Work instructions
Any pictures in the records below must be left out when you repeat the lines from the line containing "Write a Blender" through the line containing "SC.camera = camo" exactly.

◇ ◇ ◇ ◇ ◇ ◇ ◇

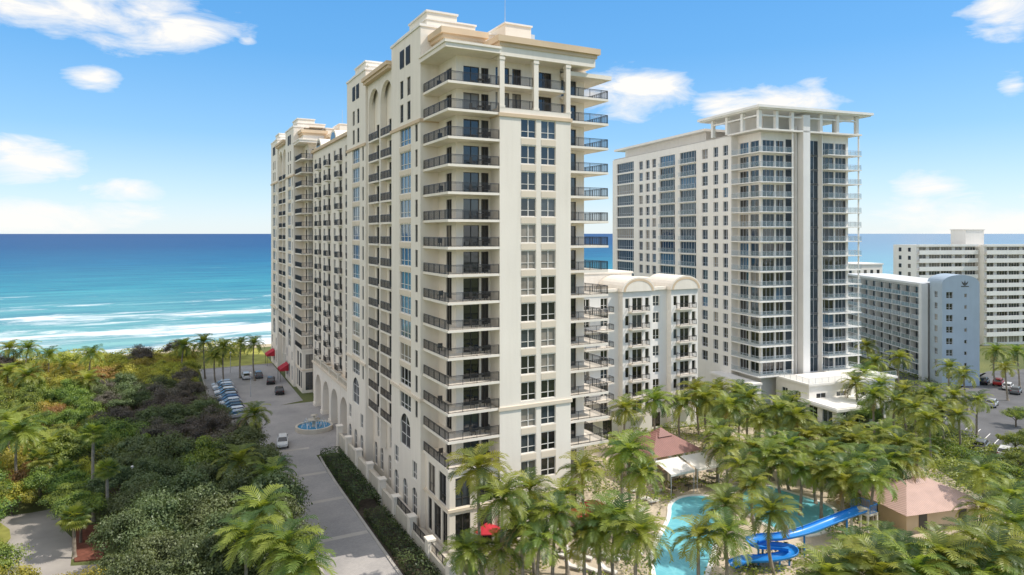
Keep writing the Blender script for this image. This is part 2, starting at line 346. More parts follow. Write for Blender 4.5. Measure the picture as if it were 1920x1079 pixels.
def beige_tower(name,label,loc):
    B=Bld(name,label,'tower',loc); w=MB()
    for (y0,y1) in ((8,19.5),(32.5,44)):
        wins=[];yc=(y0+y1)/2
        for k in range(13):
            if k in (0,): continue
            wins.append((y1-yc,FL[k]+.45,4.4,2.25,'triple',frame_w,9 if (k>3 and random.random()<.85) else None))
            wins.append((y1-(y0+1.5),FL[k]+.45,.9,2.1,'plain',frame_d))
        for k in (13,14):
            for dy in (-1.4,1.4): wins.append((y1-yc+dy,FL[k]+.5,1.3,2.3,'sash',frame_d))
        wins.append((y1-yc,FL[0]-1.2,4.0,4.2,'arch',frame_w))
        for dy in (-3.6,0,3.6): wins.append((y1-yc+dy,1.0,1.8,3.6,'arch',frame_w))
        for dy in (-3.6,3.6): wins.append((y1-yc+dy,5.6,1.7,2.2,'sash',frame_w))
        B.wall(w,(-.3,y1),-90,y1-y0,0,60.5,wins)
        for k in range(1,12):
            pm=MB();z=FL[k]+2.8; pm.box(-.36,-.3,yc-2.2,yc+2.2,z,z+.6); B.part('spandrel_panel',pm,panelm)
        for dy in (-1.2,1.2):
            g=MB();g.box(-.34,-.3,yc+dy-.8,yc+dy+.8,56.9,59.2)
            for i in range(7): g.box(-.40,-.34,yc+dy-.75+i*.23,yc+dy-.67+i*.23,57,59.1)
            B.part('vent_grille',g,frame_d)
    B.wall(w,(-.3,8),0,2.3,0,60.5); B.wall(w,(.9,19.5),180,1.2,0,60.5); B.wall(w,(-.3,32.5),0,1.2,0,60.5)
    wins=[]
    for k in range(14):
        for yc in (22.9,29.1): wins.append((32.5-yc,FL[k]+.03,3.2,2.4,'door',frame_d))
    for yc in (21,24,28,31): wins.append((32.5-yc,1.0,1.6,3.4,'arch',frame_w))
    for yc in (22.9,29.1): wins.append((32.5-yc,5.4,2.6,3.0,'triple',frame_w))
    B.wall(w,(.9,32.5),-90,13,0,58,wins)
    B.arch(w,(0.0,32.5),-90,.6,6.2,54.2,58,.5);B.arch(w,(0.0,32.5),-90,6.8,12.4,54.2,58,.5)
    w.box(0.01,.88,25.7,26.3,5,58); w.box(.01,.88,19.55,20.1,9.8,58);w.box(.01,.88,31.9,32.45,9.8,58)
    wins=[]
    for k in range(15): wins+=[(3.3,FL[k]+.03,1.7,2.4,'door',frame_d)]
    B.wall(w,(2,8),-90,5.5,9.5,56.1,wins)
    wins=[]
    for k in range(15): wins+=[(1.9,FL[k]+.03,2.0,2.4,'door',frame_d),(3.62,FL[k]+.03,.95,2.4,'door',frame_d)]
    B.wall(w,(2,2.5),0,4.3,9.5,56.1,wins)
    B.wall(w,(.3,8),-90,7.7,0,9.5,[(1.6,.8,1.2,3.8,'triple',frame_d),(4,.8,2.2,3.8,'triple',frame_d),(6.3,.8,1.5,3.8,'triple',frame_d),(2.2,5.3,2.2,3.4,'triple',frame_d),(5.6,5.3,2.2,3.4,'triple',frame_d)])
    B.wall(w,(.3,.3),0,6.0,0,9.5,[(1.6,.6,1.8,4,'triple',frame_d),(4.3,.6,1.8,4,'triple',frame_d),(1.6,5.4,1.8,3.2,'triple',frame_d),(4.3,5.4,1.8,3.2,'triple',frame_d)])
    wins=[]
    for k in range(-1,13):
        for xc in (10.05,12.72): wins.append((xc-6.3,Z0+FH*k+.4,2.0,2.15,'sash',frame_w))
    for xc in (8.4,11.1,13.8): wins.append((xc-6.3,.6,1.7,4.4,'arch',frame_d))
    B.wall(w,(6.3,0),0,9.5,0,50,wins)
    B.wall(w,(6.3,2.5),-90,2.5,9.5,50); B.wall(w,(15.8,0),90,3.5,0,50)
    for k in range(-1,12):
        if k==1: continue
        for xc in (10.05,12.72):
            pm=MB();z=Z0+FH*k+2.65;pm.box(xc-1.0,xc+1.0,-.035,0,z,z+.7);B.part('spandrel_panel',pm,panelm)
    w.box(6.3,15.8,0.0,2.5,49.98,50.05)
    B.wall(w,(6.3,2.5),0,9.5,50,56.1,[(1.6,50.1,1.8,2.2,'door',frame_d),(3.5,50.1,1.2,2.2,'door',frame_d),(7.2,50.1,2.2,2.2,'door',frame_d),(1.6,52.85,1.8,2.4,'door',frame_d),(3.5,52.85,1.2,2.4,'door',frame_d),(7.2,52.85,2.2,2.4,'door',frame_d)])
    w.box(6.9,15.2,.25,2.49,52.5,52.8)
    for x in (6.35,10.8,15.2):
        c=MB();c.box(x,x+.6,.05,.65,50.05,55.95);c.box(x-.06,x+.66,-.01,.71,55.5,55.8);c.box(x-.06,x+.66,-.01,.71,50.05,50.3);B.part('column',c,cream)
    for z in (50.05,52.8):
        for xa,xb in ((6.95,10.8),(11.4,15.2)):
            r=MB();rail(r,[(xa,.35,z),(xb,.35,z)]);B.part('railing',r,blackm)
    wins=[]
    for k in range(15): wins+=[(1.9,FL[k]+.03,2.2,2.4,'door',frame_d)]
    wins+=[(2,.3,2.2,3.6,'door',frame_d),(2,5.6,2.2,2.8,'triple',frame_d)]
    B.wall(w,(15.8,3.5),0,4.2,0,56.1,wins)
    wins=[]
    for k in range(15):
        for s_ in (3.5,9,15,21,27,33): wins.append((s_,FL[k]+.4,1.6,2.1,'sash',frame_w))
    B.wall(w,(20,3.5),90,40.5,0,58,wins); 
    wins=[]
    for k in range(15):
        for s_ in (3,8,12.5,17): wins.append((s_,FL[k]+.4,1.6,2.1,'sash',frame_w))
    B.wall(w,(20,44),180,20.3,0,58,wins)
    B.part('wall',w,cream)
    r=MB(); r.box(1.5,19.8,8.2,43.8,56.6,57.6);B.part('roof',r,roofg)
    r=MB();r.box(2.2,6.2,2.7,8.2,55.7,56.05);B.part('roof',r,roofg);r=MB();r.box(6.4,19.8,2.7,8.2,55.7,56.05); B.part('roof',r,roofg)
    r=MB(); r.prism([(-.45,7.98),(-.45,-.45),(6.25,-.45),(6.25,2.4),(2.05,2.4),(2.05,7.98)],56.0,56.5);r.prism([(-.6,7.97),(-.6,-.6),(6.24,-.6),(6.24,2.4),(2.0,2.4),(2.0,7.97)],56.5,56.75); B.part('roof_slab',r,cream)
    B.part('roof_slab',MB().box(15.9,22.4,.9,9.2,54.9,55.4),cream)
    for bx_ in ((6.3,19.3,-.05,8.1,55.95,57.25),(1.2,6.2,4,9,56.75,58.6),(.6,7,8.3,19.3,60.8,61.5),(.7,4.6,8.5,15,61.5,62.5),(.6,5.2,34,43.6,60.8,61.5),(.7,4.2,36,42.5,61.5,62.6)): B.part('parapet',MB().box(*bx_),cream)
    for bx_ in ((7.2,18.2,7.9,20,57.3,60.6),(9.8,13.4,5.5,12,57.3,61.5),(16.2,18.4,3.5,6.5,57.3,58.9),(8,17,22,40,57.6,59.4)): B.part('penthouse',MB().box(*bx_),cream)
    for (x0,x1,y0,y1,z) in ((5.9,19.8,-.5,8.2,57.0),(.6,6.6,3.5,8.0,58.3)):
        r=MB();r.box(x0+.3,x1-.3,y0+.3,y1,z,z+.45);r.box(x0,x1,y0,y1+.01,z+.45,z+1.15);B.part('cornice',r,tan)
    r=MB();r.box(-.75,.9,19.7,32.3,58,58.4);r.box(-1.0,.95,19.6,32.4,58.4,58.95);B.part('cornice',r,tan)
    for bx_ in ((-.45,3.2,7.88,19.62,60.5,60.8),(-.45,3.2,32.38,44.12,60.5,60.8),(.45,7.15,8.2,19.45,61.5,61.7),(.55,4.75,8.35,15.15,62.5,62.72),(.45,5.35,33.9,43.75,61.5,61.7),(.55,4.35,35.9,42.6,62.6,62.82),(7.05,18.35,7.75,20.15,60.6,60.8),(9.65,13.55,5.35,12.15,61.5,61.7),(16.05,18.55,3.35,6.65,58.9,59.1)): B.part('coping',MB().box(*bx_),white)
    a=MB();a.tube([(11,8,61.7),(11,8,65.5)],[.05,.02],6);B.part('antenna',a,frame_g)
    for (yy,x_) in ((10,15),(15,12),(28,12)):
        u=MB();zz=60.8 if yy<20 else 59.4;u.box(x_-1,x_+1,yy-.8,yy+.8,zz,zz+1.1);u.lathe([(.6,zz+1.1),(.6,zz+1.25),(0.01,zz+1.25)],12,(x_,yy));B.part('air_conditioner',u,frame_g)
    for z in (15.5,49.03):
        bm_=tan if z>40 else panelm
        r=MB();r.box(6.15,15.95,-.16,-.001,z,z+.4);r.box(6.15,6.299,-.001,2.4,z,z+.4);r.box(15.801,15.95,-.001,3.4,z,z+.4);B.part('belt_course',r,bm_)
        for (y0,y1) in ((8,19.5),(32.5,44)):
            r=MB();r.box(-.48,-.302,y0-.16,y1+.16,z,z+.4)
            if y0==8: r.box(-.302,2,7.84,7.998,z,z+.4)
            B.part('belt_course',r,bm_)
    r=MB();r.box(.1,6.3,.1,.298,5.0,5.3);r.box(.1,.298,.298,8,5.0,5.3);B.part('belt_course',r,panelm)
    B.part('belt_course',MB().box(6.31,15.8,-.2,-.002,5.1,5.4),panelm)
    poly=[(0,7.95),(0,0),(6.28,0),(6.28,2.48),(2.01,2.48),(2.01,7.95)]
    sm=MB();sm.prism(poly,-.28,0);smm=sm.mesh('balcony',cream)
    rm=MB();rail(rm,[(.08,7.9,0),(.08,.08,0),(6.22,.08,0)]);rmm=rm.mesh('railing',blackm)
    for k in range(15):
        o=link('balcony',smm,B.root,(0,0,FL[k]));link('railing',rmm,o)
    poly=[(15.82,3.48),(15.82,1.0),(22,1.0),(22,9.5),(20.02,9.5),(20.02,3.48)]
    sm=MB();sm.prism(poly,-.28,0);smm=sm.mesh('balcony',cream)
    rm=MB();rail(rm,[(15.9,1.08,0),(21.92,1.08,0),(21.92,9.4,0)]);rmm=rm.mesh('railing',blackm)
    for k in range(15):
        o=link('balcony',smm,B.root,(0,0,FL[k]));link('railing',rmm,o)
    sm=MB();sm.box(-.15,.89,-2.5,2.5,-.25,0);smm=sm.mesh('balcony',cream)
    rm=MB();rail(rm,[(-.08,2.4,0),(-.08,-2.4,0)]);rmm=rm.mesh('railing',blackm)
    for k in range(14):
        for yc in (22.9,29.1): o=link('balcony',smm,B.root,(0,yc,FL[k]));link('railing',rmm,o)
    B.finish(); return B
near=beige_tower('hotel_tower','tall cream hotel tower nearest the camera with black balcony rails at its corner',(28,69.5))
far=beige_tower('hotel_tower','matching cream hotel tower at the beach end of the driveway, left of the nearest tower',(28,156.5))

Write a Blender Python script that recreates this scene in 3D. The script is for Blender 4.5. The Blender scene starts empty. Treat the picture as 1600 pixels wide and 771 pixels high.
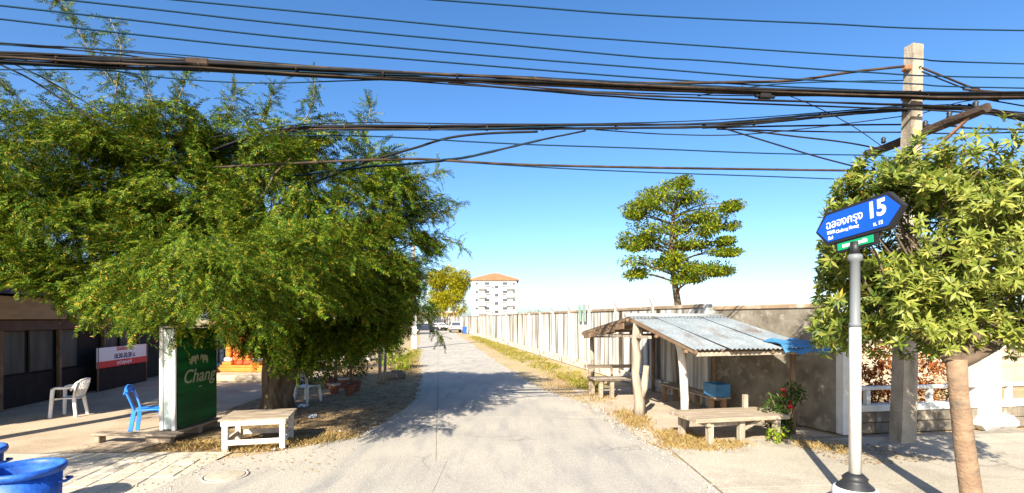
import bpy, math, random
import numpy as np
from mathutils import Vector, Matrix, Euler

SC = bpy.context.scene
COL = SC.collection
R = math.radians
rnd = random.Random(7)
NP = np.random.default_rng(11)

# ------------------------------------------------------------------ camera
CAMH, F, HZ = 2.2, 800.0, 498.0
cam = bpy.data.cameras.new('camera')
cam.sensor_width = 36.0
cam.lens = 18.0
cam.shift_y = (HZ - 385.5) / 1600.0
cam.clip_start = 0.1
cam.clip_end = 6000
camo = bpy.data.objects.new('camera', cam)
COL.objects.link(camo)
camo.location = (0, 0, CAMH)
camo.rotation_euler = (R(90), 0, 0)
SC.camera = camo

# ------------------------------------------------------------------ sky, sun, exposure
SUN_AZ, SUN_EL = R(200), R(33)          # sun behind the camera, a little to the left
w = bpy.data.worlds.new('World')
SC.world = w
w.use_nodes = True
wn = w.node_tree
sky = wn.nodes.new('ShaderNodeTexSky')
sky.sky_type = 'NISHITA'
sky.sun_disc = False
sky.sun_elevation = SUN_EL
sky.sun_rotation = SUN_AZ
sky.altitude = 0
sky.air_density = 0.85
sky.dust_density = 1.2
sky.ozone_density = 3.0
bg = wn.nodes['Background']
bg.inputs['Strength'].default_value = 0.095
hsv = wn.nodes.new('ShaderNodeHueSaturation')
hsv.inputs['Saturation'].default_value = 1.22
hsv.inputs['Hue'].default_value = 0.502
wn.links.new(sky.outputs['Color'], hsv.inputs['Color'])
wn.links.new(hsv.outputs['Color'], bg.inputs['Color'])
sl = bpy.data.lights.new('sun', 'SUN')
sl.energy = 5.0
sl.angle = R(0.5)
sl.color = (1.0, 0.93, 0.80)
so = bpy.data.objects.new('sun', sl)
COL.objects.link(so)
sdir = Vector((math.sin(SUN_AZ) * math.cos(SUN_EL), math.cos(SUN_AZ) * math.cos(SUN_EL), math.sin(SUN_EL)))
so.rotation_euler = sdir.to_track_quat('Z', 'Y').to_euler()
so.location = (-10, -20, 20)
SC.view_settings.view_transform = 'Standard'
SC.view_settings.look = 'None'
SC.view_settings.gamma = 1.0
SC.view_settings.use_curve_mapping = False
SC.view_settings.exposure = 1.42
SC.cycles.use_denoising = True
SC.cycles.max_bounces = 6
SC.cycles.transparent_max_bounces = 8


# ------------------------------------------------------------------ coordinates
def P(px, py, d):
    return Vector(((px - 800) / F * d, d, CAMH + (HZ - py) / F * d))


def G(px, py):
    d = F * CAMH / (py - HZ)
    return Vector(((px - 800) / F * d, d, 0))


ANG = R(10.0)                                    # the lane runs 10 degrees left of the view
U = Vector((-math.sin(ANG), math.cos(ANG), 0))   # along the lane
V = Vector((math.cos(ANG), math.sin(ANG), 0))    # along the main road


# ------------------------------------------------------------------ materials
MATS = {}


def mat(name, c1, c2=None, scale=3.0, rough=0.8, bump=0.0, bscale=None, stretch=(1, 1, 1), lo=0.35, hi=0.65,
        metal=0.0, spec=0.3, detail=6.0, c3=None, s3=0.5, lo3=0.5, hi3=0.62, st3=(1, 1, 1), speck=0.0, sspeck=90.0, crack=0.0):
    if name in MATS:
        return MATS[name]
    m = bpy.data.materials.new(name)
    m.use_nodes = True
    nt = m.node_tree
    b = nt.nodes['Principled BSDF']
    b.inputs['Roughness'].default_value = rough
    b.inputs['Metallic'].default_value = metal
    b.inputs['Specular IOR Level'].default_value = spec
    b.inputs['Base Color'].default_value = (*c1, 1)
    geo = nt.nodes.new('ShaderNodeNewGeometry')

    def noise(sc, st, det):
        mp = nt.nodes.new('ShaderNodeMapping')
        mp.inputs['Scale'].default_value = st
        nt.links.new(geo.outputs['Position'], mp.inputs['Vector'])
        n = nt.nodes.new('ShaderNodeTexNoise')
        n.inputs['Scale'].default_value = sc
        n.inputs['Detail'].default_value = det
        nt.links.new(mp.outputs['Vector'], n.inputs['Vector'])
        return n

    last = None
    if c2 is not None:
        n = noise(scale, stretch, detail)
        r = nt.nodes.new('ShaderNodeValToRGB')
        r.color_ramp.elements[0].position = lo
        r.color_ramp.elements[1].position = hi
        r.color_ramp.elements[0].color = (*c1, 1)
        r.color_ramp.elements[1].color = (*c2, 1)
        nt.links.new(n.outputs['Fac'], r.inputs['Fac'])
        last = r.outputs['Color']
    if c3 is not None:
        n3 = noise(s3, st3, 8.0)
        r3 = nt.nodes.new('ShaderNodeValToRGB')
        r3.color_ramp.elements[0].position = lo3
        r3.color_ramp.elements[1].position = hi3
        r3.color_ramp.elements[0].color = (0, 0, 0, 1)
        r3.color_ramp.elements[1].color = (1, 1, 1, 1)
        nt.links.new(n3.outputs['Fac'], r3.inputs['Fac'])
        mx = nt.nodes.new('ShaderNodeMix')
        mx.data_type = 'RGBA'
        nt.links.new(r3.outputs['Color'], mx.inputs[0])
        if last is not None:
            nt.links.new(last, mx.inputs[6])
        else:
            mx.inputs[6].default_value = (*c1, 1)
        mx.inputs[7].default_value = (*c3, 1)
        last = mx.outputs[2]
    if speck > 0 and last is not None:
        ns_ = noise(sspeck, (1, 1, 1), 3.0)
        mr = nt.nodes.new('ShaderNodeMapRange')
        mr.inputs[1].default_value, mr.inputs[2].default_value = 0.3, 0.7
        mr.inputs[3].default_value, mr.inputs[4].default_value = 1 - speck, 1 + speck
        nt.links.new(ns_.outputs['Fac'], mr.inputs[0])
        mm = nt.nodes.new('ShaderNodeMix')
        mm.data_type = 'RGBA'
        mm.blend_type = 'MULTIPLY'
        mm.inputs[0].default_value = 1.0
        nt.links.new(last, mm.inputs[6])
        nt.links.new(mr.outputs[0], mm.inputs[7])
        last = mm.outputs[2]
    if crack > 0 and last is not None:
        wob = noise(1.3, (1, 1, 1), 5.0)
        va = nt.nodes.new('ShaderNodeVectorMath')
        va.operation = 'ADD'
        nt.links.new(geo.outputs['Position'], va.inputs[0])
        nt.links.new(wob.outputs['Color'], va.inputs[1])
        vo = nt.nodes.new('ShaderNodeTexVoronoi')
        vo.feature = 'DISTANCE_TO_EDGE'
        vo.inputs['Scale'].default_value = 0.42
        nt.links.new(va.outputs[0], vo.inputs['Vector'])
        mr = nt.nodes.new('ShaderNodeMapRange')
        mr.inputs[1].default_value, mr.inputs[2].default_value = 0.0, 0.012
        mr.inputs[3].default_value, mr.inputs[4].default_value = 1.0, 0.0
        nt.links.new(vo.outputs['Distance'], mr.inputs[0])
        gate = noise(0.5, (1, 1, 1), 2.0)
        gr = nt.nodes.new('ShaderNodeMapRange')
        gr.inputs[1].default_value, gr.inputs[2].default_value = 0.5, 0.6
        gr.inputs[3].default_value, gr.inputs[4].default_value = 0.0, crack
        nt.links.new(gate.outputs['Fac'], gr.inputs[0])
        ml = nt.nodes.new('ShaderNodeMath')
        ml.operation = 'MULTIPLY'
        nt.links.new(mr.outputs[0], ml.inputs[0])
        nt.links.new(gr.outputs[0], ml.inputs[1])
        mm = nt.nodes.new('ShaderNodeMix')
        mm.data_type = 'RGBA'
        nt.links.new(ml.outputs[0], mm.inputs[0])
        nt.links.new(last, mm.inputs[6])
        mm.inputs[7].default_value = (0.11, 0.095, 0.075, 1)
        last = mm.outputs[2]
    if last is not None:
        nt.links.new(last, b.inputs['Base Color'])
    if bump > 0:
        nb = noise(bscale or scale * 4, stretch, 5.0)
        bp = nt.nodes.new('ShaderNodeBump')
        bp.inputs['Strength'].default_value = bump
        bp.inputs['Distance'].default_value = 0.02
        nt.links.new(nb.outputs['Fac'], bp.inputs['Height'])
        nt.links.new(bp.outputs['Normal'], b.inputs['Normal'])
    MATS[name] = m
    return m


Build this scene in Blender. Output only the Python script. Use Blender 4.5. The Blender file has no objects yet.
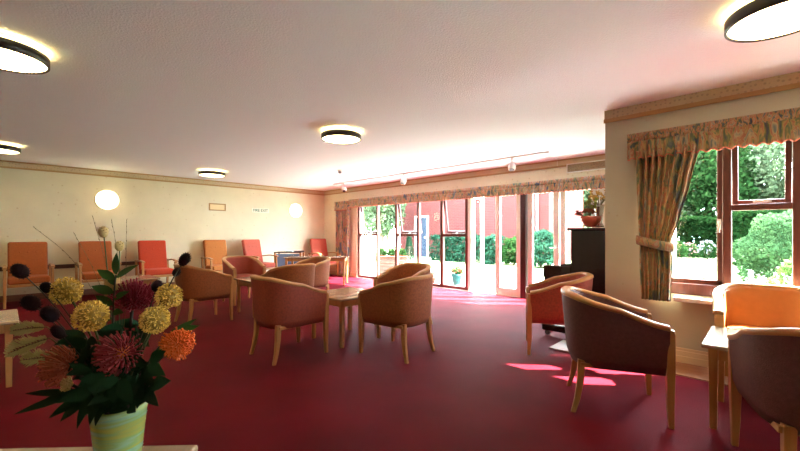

◇ ◇ ◇ ◇ ◇ ◇ ◇

Worked solution
Write a Blender Python script that recreates this scene in 3D. The script is for Blender 4.5. The Blender scene starts empty. Treat the picture as 1600 pixels wide and 771 pixels high.
import bpy, math, random
import numpy as np
from mathutils import Vector, Matrix, Euler

SC = bpy.context.scene
COL = SC.collection
R = math.radians
rnd = random.Random(7)
NP = np.random.default_rng(11)

# ------------------------------------------------------------------ camera
CAMH, F, HZ = 2.2, 800.0, 498.0
cam = bpy.data.cameras.new('camera')
cam.sensor_width = 36.0
cam.lens = 18.0
cam.shift_y = (HZ - 385.5) / 1600.0
cam.clip_start = 0.1
cam.clip_end = 6000
camo = bpy.data.objects.new('camera', cam)
COL.objects.link(camo)
camo.location = (0, 0, CAMH)
camo.rotation_euler = (R(90), 0, 0)
SC.camera = camo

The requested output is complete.